### TASK GOAL
Render the material again word for word, skipping the pictures in it.

### INFORMATION SUPPLIED

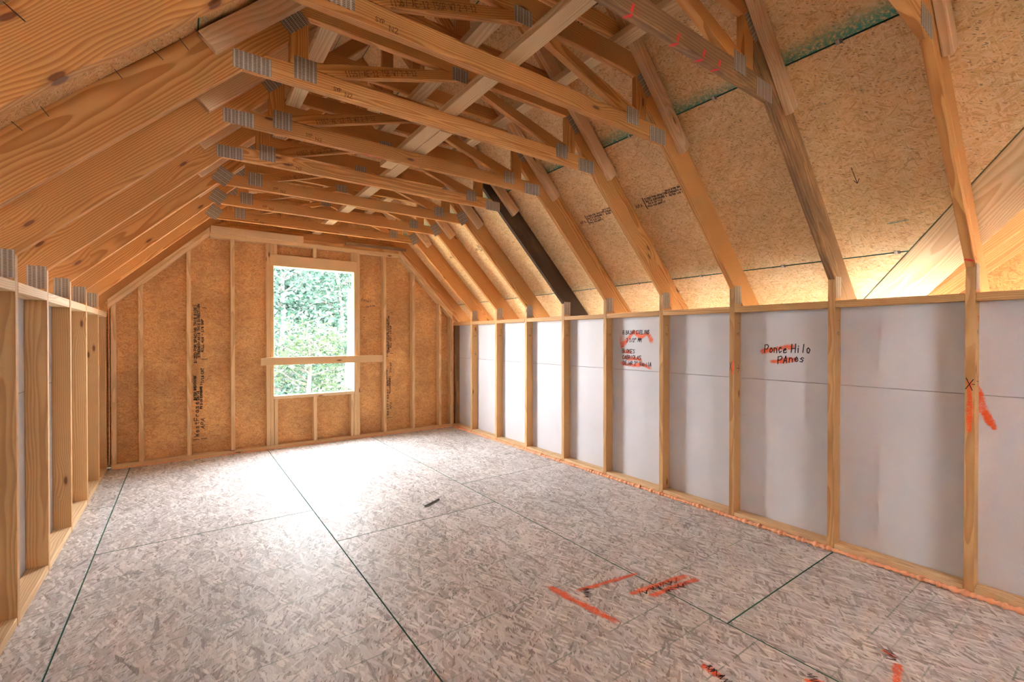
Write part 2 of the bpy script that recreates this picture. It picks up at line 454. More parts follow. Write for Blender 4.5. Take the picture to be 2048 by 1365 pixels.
# ------------------------------------------------------------------ pen strokes
GL = {
 'A': [[(0,0),(2,6),(4,0)],[(.8,2.2),(3.2,2.2)]], 'B': [[(0,0),(0,6),(2.6,6),(3.4,5),(2.6,3.2),(0,3.1)],[(2.6,3.1),(3.9,1.8),(3,0),(0,0)]],
 'C': [[(4,5),(2.6,6),(.8,5.4),(0,3),(.8,.6),(2.6,0),(4,1)]], 'D': [[(0,0),(0,6),(2.4,5.8),(4,3),(2.6,.2),(0,0)]],
 'E': [[(4,6),(0,6),(0,0),(4,0)],[(0,3),(3,3)]], 'F': [[(4,6),(0,6),(0,0)],[(0,3),(3,3)]],
 'G': [[(4,5),(2.6,6),(.6,5.2),(0,3),(.8,.6),(2.6,0),(4,1),(4,2.8),(2.4,2.8)]], 'H': [[(0,0),(0,6)],[(4,0),(4,6)],[(0,3),(4,3)]],
 'I': [[(2,0),(2,6)]], 'J': [[(3.4,6),(3.4,1),(2,0),(.4,1)]], 'K': [[(0,0),(0,6)],[(4,6),(0,2.6)],[(1.2,3.4),(4,0)]],
 'L': [[(0,6),(0,0),(3.8,0)]], 'M': [[(0,0),(.3,6),(2,2.5),(3.7,6),(4,0)]], 'N': [[(0,0),(0,6),(4,0),(4,6)]],
 'O': [[(2,6),(.4,5),(0,3),(.6,.8),(2,0),(3.5,.9),(4,3),(3.4,5.2),(2,6)]], 'P': [[(0,0),(0,6),(2.8,6),(3.8,4.6),(2.6,3),(0,2.8)]],
 'Q': [[(2,6),(.4,5),(0,3),(.6,.8),(2,0),(3.5,.9),(4,3),(3.4,5.2),(2,6)],[(2.5,1.6),(4,-.4)]],
 'R': [[(0,0),(0,6),(2.8,6),(3.6,4.6),(2.6,3.1),(0,3)],[(1.8,3),(4,0)]], 'S': [[(3.8,5.2),(2.2,6),(.4,5),(.9,3.6),(3.2,2.6),(3.8,1.2),(2,0),(.1,.8)]],
 'T': [[(0,6),(4,6)],[(2,6),(2,0)]], 'U': [[(0,6),(0,1.4),(1.6,0),(3.4,.8),(4,6)]], 'V': [[(0,6),(2,0),(4,6)]],
 'W': [[(0,6),(.9,0),(2,4),(3.1,0),(4,6)]], 'X': [[(0,0),(4,6)],[(0,6),(4,0)]], 'Y': [[(0,6),(2,3),(4,6)],[(2,3),(2,0)]],
 'Z': [[(0,6),(4,6),(0,0),(4,0)]],
 '0': [[(2,6),(.4,5),(.2,1.2),(2,0),(3.6,1),(3.8,4.8),(2,6)]], '1': [[(.8,4.8),(2,6),(2,0)],[(.8,0),(3.2,0)]],
 '2': [[(.2,4.8),(1.6,6),(3.6,5.2),(3.4,3.6),(.2,0),(4,0)]], '3': [[(.2,5.4),(2.4,6),(3.6,4.8),(1.8,3.2),(3.8,1.8),(2.4,0),(.2,.7)]],
 '4': [[(3,0),(3,6),(0,2),(4,2)]], '5': [[(3.8,6),(.5,6),(.3,3.4),(2.6,3.7),(3.8,2),(2.4,0),(.2,.5)]],
 '6': [[(3.4,5.6),(1.2,4.6),(.2,2),(1.6,0),(3.6,1.2),(2.8,3),(.4,2.2)]], '7': [[(0,6),(4,6),(1.6,0)]],
 '8': [[(2,3.2),(.5,4.6),(2,6),(3.5,4.6),(2,3.2),(.2,1.4),(2,0),(3.8,1.4),(2,3.2)]], '9': [[(3.6,3.8),(1.6,2.8),(.4,4.4),(1.8,6),(3.6,5),(3.2,1.6),(1.2,0)]],
 '-': [[(.6,3),(3.4,3)]], ':': [[(2,1.2),(2,1.8)],[(2,4),(2,4.6)]], '.': [[(2,0),(2,.6)]], '/': [[(.4,0),(3.6,6)]], '"': [[(1.2,6),(1.2,4.6)],[(2.6,6),(2.6,4.6)]],
 '~': [[(0,5),(1.2,5.8),(2.6,5),(4,5.8)]], '>': [[(0,5.2),(4,3),(0,.8)]], '_': [[(0,0),(4,0)]],
 'a': [[(3.2,3),(1.4,3.6),(.2,1.8),(1.2,0),(3,1),(3.2,3.4),(3.6,0)]], 'c': [[(3.2,3),(1.6,3.6),(.4,1.8),(1.6,0),(3.4,.7)]],
 'e': [[(.4,1.8),(3.2,2),(2.2,3.6),(.6,2.6),(.8,.4),(2.4,0),(3.6,.8)]], 'i': [[(2,0),(2,3.4)],[(2,4.6),(2,5)]], 'l': [[(2,0),(2,6)]],
 'n': [[(.4,0),(.4,3.5),(2.4,3.5),(3.4,2.4),(3.4,0)]], 'o': [[(2,3.6),(.4,2.4),(.8,.3),(2.6,0),(3.6,1.8),(2,3.6)]],
 'r': [[(.6,0),(.6,3.5)],[(.6,2.4),(2,3.6),(3.4,3.2)]], 's': [[(3.2,3),(1.6,3.6),(.6,2.8),(3,1.2),(2,0),(.2,.5)]], 't': [[(2,5.6),(2,.6),(3.2,0)],[(.6,3.6),(3.4,3.6)]],
 'f': [[(3.4,5.6),(2.2,6),(1.6,4.8),(1.6,0)],[(.4,3.4),(3,3.4)]],
}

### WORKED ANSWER
Write part 2 of the bpy script that recreates this picture. It picks up at line 454. More parts follow. Write for Blender 4.5. Take the picture to be 2048 by 1365 pixels.
# ------------------------------------------------------------------ pen strokes
GL = {
 'A': [[(0,0),(2,6),(4,0)],[(.8,2.2),(3.2,2.2)]], 'B': [[(0,0),(0,6),(2.6,6),(3.4,5),(2.6,3.2),(0,3.1)],[(2.6,3.1),(3.9,1.8),(3,0),(0,0)]],
 'C': [[(4,5),(2.6,6),(.8,5.4),(0,3),(.8,.6),(2.6,0),(4,1)]], 'D': [[(0,0),(0,6),(2.4,5.8),(4,3),(2.6,.2),(0,0)]],
 'E': [[(4,6),(0,6),(0,0),(4,0)],[(0,3),(3,3)]], 'F': [[(4,6),(0,6),(0,0)],[(0,3),(3,3)]],
 'G': [[(4,5),(2.6,6),(.6,5.2),(0,3),(.8,.6),(2.6,0),(4,1),(4,2.8),(2.4,2.8)]], 'H': [[(0,0),(0,6)],[(4,0),(4,6)],[(0,3),(4,3)]],
 'I': [[(2,0),(2,6)]], 'J': [[(3.4,6),(3.4,1),(2,0),(.4,1)]], 'K': [[(0,0),(0,6)],[(4,6),(0,2.6)],[(1.2,3.4),(4,0)]],
 'L': [[(0,6),(0,0),(3.8,0)]], 'M': [[(0,0),(.3,6),(2,2.5),(3.7,6),(4,0)]], 'N': [[(0,0),(0,6),(4,0),(4,6)]],
 'O': [[(2,6),(.4,5),(0,3),(.6,.8),(2,0),(3.5,.9),(4,3),(3.4,5.2),(2,6)]], 'P': [[(0,0),(0,6),(2.8,6),(3.8,4.6),(2.6,3),(0,2.8)]],
 'Q': [[(2,6),(.4,5),(0,3),(.6,.8),(2,0),(3.5,.9),(4,3),(3.4,5.2),(2,6)],[(2.5,1.6),(4,-.4)]],
 'R': [[(0,0),(0,6),(2.8,6),(3.6,4.6),(2.6,3.1),(0,3)],[(1.8,3),(4,0)]], 'S': [[(3.8,5.2),(2.2,6),(.4,5),(.9,3.6),(3.2,2.6),(3.8,1.2),(2,0),(.1,.8)]],
 'T': [[(0,6),(4,6)],[(2,6),(2,0)]], 'U': [[(0,6),(0,1.4),(1.6,0),(3.4,.8),(4,6)]], 'V': [[(0,6),(2,0),(4,6)]],
 'W': [[(0,6),(.9,0),(2,4),(3.1,0),(4,6)]], 'X': [[(0,0),(4,6)],[(0,6),(4,0)]], 'Y': [[(0,6),(2,3),(4,6)],[(2,3),(2,0)]],
 'Z': [[(0,6),(4,6),(0,0),(4,0)]],
 '0': [[(2,6),(.4,5),(.2,1.2),(2,0),(3.6,1),(3.8,4.8),(2,6)]], '1': [[(.8,4.8),(2,6),(2,0)],[(.8,0),(3.2,0)]],
 '2': [[(.2,4.8),(1.6,6),(3.6,5.2),(3.4,3.6),(.2,0),(4,0)]], '3': [[(.2,5.4),(2.4,6),(3.6,4.8),(1.8,3.2),(3.8,1.8),(2.4,0),(.2,.7)]],
 '4': [[(3,0),(3,6),(0,2),(4,2)]], '5': [[(3.8,6),(.5,6),(.3,3.4),(2.6,3.7),(3.8,2),(2.4,0),(.2,.5)]],
 '6': [[(3.4,5.6),(1.2,4.6),(.2,2),(1.6,0),(3.6,1.2),(2.8,3),(.4,2.2)]], '7': [[(0,6),(4,6),(1.6,0)]],
 '8': [[(2,3.2),(.5,4.6),(2,6),(3.5,4.6),(2,3.2),(.2,1.4),(2,0),(3.8,1.4),(2,3.2)]], '9': [[(3.6,3.8),(1.6,2.8),(.4,4.4),(1.8,6),(3.6,5),(3.2,1.6),(1.2,0)]],
 '-': [[(.6,3),(3.4,3)]], ':': [[(2,1.2),(2,1.8)],[(2,4),(2,4.6)]], '.': [[(2,0),(2,.6)]], '/': [[(.4,0),(3.6,6)]], '"': [[(1.2,6),(1.2,4.6)],[(2.6,6),(2.6,4.6)]],
 '~': [[(0,5),(1.2,5.8),(2.6,5),(4,5.8)]], '>': [[(0,5.2),(4,3),(0,.8)]], '_': [[(0,0),(4,0)]],
 'a': [[(3.2,3),(1.4,3.6),(.2,1.8),(1.2,0),(3,1),(3.2,3.4),(3.6,0)]], 'c': [[(3.2,3),(1.6,3.6),(.4,1.8),(1.6,0),(3.4,.7)]],
 'e': [[(.4,1.8),(3.2,2),(2.2,3.6),(.6,2.6),(.8,.4),(2.4,0),(3.6,.8)]], 'i': [[(2,0),(2,3.4)],[(2,4.6),(2,5)]], 'l': [[(2,0),(2,6)]],
 'n': [[(.4,0),(.4,3.5),(2.4,3.5),(3.4,2.4),(3.4,0)]], 'o': [[(2,3.6),(.4,2.4),(.8,.3),(2.6,0),(3.6,1.8),(2,3.6)]],
 'r': [[(.6,0),(.6,3.5)],[(.6,2.4),(2,3.6),(3.4,3.2)]], 's': [[(3.2,3),(1.6,3.6),(.6,2.8),(3,1.2),(2,0),(.2,.5)]], 't': [[(2,5.6),(2,.6),(3.2,0)],[(.6,3.6),(3.4,3.6)]],
 'f': [[(3.4,5.6),(2.2,6),(1.6,4.8),(1.6,0)],[(.4,3.4),(3,3.4)]],
}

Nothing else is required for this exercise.